45 anni fa la guerra fredda cominciò a fare meno paura. Il 1° agosto del 1975 a Helsinki i 35 Stati partecipanti alla Conferenza per la sicurezza e la cooperazione in Europa, Csce, siglavano l’Atto finale, ancora oggi importante acquisizione della diplomazia internazionale.
C’erano quel giorno tutti i più grandi leader del mondo, dell’Est e dell’Ovest. La Santa Sede fu protagonista del processo che dalla Conferenza di Helsinki è approdato nel 1995 alla creazione dell’Osce, l’Organizzazione per la sicurezza e la cooperazione in Europa. Da allora è sinonimo di una politica estera e la diplomazia pontificia vi partecipò per un lungo periodo pienamente. Una strategia basata sul realismo e sul dialogo per ottenere “cose possibili e oneste”, come sintetizzò a 30Giorni il cardinale Achille Silvestrini, ministro degli esteri vaticano e rappresentante della Santa Sede alla Conferenza di Helsinki su mandato di Paolo VI.
Si trattava di dare respiro alla Chiesa in modo che potesse resistere “fino a…”, cioè fino al momento del cambiamento politico. Questa era l’ostpolitik quando nel ’78 è stato eletto Giovanni Paolo II. “Il Papa polacco conosceva la dichiarazione di Helsinki e la utilizzava in Polonia per chiedere la libertà religiosa– spiegò Silvestrini- L’Atto finale portava la firma dell’Unione Sovietica, e Giovanni Paolo II ne faceva uno strumento di rivendicazione. Del resto, anche Charta 77 in Cecoslovacchia chiedeva la libertà in base all’Atto finale di Helsinki.
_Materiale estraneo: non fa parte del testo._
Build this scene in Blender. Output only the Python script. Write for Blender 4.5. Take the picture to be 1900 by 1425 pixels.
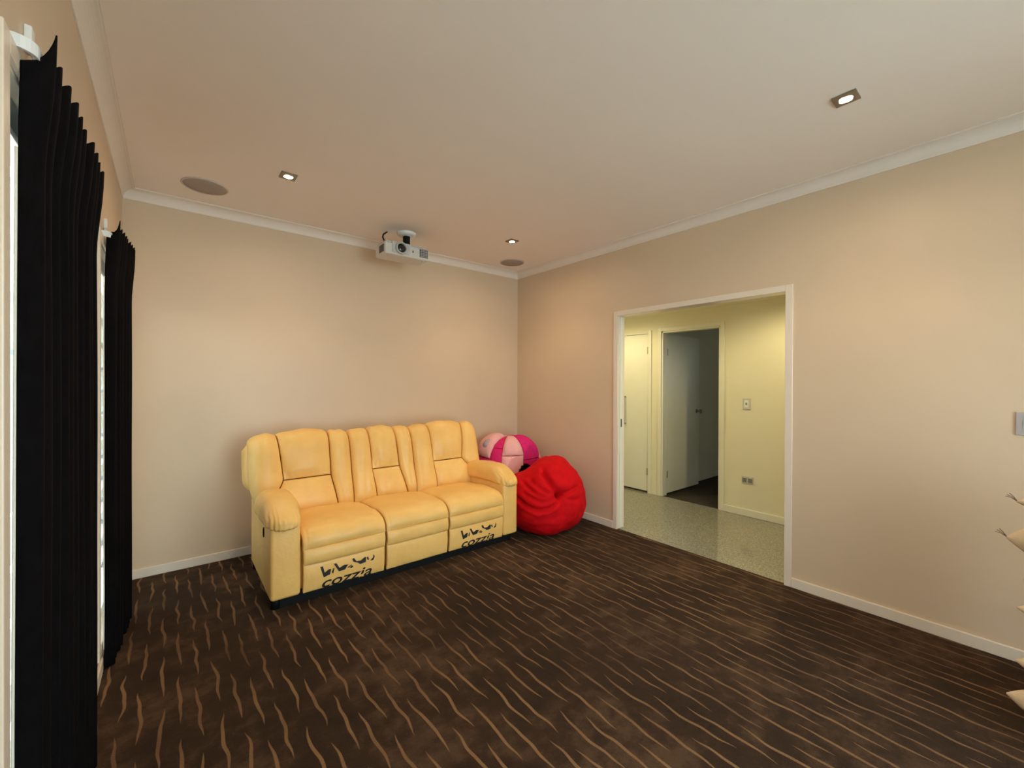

Ma papa Wojtyla naturalmente diede un impulso nuovo, diverso“.
Secondo Silvestrini, in mancanza di un trattato di pace dopo la Seconda guerra mondiale, s’era andati avanti in una situazione “di fatto”. Il processo di dialogo politico che culminò a Helsinki voleva stabilire un contesto di relazioni “possibili” tra Est e Ovest, e lo fece col noto Atto finale, che conteneva dieci principi condivisi da tutti gli Stati partecipanti. In pratica a Helsinki s’era creato un equilibrio fra le esigenze dell’Est e dell’Ovest. Ad esempio, se da un lato l’affermazione dell’inviolabilità delle frontiere e dell’integrità territoriale degli Stati rassicurava Mosca. Dall’altro impediva ai sovietici ulteriori espansioni, escludendo il rinnovarsi di episodi come i carri armati russi in Ungheria o gli interventi in Cecoslovacchia. Difatti, dopo il ’75 non c’è stata più nessuna invasione sovietica in Europa.